[Scripts that build scenes]
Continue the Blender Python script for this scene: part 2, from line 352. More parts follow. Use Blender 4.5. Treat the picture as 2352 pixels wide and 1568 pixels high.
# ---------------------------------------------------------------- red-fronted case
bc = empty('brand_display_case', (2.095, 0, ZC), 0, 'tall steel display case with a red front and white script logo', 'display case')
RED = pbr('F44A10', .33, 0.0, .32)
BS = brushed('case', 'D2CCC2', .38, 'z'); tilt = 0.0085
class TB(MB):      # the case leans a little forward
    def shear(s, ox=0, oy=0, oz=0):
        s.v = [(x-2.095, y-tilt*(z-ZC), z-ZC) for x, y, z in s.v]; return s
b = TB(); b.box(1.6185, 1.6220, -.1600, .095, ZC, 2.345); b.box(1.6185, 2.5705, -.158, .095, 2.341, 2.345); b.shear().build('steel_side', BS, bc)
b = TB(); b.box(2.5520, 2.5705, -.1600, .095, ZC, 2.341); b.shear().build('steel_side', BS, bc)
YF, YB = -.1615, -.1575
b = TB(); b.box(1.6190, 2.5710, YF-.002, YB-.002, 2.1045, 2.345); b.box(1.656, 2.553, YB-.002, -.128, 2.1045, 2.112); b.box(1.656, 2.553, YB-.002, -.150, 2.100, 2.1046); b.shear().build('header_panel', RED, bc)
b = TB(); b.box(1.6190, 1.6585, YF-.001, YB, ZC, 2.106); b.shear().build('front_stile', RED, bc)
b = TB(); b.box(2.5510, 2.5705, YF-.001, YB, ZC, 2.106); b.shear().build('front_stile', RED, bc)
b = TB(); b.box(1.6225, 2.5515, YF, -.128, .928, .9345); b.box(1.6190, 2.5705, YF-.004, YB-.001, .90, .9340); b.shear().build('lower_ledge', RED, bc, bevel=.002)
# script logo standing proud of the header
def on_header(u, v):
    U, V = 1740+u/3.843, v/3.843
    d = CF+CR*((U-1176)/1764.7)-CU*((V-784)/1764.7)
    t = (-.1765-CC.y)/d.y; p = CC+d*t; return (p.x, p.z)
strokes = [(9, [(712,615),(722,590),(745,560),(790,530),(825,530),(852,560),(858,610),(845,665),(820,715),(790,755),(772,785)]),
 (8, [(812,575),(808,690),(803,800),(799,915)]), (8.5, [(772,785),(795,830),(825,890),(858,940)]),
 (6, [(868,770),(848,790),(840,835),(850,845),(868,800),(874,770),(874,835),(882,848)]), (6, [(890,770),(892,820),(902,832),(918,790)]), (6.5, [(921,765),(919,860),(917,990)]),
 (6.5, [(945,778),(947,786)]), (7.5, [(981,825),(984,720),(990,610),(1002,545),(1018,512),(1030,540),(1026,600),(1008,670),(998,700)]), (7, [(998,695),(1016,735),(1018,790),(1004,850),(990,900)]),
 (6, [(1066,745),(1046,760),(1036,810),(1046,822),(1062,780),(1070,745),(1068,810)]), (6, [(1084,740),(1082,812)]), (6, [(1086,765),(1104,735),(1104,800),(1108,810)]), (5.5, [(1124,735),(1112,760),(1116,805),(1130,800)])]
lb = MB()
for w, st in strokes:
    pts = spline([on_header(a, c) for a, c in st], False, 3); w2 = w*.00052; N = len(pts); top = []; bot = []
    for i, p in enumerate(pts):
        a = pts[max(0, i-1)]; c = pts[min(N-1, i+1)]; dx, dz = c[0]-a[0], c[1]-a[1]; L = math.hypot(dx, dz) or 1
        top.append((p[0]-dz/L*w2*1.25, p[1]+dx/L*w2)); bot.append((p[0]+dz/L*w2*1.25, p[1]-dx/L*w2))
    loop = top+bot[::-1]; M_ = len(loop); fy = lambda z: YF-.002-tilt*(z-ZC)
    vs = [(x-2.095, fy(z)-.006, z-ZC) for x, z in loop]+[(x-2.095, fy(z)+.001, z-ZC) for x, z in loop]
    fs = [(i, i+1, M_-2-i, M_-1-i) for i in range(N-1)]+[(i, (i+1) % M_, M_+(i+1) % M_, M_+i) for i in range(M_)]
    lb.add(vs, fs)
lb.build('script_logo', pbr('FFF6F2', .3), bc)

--

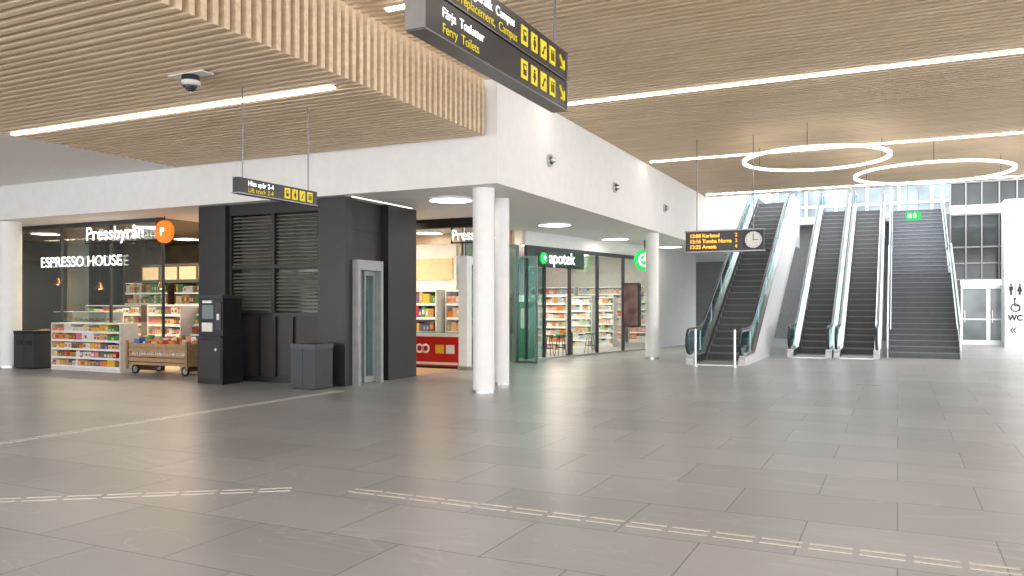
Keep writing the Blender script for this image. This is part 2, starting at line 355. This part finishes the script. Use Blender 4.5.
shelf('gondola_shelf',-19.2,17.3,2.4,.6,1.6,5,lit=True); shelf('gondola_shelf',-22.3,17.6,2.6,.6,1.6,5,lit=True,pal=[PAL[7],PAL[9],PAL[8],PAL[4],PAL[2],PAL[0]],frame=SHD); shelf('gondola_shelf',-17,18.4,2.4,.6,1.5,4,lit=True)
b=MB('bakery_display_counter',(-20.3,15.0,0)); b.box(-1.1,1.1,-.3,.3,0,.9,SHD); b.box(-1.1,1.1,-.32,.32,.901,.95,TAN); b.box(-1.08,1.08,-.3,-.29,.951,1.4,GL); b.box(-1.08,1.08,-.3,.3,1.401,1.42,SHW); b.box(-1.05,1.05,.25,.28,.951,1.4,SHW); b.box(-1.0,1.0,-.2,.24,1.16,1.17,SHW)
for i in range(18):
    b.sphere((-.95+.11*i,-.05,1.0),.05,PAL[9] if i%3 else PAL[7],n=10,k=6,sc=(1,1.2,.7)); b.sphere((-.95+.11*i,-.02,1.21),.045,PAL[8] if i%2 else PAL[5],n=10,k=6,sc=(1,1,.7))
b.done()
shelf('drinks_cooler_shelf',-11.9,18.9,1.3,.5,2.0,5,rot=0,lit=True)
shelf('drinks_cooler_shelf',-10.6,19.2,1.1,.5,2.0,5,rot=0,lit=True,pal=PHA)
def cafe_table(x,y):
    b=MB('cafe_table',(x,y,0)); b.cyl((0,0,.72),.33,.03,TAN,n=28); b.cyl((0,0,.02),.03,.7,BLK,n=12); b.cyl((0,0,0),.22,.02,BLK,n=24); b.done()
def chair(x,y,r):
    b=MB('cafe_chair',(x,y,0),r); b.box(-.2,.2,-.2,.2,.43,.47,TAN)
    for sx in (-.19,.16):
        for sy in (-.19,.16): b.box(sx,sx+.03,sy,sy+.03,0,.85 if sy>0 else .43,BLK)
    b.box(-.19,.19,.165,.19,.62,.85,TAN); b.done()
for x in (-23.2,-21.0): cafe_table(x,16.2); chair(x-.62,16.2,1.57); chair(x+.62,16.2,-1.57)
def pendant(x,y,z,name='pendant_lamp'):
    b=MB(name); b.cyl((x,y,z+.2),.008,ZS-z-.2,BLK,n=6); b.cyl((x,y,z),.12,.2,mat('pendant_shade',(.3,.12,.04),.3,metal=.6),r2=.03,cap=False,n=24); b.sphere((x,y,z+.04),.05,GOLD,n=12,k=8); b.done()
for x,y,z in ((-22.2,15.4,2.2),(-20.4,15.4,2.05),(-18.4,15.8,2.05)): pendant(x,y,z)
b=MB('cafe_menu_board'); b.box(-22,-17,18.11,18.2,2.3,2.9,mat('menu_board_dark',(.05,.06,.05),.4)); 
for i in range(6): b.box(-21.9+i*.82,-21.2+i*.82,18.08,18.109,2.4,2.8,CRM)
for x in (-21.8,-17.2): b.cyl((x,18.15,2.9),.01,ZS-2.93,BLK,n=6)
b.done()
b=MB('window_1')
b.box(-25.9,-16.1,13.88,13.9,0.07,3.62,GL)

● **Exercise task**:
What is the number of lines in the listing that contain the string "part"? Reply with that number alone.

● **Worked solution**:
2